Still no start date and no prospect in sight. The current plan is to work here for three more weeks, then go visit T-- and Ireland, come back and hopefully have a clearer idea of what is happening with my state of employment.

I need to wait on one email that will hopefully come either tomorrow or Monday. Assuming it doesn't say something like, expect to hear from us in the next week, I'm booking my ticket. Right now it's $450 inclusive on STATravel, and I don't want to lose that fare.
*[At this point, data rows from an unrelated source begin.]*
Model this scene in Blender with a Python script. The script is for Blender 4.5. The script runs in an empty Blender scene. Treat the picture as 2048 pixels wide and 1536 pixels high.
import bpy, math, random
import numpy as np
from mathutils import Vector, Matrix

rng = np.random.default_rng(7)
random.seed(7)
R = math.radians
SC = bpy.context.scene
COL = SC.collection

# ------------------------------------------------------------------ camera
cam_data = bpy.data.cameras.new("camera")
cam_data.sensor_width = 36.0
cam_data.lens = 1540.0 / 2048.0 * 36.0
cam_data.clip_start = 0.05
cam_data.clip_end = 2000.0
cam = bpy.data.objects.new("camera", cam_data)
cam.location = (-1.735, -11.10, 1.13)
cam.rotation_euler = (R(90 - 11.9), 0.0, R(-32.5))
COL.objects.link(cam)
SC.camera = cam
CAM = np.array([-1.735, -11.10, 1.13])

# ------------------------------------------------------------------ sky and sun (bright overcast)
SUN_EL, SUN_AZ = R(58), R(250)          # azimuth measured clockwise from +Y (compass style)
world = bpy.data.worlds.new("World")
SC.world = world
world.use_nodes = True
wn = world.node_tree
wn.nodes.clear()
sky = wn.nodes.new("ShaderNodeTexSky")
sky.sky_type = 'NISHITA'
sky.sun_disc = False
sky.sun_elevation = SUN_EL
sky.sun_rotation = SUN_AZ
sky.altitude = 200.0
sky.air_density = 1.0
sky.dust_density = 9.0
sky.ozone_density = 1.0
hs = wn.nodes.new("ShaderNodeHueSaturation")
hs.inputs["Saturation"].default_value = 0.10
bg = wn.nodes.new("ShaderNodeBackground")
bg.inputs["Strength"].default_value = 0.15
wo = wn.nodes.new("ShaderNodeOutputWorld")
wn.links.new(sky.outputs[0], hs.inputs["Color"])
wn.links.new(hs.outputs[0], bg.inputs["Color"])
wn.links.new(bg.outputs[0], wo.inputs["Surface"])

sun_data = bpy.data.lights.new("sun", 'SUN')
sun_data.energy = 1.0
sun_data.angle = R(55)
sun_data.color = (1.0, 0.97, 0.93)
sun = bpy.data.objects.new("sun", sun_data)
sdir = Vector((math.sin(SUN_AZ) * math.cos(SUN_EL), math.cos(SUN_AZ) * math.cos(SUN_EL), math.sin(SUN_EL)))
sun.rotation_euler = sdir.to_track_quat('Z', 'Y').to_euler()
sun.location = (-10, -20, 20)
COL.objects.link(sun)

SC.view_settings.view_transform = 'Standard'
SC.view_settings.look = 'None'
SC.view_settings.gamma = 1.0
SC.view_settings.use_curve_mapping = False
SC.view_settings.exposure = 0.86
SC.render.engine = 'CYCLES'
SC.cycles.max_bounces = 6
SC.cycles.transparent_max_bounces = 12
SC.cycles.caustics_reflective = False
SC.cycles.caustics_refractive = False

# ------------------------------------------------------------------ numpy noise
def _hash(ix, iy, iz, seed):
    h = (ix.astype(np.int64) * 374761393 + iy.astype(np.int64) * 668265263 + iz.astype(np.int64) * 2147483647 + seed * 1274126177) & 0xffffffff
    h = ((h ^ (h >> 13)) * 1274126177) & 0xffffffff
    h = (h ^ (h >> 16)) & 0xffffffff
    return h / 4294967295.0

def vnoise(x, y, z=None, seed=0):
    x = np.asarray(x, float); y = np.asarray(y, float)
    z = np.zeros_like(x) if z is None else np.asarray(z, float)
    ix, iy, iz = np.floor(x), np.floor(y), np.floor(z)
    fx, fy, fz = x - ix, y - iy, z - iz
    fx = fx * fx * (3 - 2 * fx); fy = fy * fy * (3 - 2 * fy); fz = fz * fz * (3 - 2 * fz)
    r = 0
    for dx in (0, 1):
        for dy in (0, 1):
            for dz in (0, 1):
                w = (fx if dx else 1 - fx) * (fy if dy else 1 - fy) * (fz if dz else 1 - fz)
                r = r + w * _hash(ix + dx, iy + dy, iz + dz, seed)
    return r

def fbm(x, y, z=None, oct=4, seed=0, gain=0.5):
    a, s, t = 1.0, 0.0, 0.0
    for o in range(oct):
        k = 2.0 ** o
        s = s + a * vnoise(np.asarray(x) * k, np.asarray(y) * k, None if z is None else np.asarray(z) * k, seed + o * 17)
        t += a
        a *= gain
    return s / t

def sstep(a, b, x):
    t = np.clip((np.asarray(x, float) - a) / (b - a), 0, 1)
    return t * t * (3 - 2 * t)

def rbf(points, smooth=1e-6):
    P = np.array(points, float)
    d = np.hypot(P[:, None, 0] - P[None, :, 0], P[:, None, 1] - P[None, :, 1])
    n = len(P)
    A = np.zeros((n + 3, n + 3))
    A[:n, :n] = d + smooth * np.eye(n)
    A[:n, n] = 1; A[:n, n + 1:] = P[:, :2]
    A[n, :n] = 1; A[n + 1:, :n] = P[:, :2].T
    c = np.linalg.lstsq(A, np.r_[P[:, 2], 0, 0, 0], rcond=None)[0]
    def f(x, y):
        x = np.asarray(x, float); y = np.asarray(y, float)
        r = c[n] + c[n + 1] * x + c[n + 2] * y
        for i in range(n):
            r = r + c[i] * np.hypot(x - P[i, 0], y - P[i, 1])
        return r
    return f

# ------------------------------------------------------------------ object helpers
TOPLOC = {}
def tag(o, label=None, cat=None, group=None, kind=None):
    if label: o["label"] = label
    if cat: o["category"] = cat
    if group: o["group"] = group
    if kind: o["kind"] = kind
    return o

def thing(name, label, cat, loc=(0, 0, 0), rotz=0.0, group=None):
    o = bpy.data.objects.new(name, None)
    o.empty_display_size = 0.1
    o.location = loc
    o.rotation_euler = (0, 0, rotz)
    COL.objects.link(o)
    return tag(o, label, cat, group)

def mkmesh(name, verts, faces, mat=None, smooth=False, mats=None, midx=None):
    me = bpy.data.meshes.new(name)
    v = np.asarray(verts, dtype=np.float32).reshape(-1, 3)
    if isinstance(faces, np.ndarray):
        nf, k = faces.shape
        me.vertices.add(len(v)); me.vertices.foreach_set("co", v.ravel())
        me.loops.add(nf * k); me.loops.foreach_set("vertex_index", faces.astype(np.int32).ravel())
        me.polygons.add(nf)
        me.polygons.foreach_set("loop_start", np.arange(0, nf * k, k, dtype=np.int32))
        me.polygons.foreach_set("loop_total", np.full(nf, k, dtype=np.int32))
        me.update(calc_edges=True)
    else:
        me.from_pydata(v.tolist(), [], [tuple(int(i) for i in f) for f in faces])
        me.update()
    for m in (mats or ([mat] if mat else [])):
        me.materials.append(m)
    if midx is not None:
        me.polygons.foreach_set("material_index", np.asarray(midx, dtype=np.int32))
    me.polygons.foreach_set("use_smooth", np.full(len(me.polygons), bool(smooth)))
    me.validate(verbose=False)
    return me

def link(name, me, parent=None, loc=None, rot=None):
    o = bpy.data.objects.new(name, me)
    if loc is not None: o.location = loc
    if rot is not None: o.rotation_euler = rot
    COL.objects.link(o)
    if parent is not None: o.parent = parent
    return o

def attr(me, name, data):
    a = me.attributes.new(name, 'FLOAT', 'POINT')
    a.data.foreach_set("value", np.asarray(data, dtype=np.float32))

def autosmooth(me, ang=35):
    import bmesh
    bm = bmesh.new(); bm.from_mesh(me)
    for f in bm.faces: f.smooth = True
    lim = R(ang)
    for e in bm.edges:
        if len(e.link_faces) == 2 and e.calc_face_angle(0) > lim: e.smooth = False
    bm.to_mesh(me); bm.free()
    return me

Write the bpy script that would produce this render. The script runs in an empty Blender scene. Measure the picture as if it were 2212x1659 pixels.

About 10 minutes after I wrote this, I got a call from the temp agency. Apparently I am no longer employed. The company said I wasn't working out. I did everything they asked, but didn't really seek out more work or make any effort to appear busy, so maybe that's it. Or maybe they expected me to know how to do everything in their office (things like where the faxes go, how to put soap in the dishwasher, how they want their files made) since they seemed to expect me to learn by osmosis. I was the fourth person from the temp agency rejected by the law firm, so the temp guy wants a report on what's going on there from me. I'm really marvelling in the irony of being fired from the job that I was so far overqualified to do when I wasn't fired from the computer programming job that I had no skills for. And excited that I get to sleep in. I honestly thought I would be more upset the first time I got fired.

5.9.04

Not dead:

Sorry. I know I suck. But I'm in Atlanta after an uneventful drive home. Still waiting on a start date for the job, so I'm going to try to get some temping here, to earn a little cash and stave off the utter boredom. Hopefully I'll be able to scrape the money together to go do some travelling with T-- around the first of October, too, assuming I'm not starting the job before then.

More later. Probably not till after the weekend, though.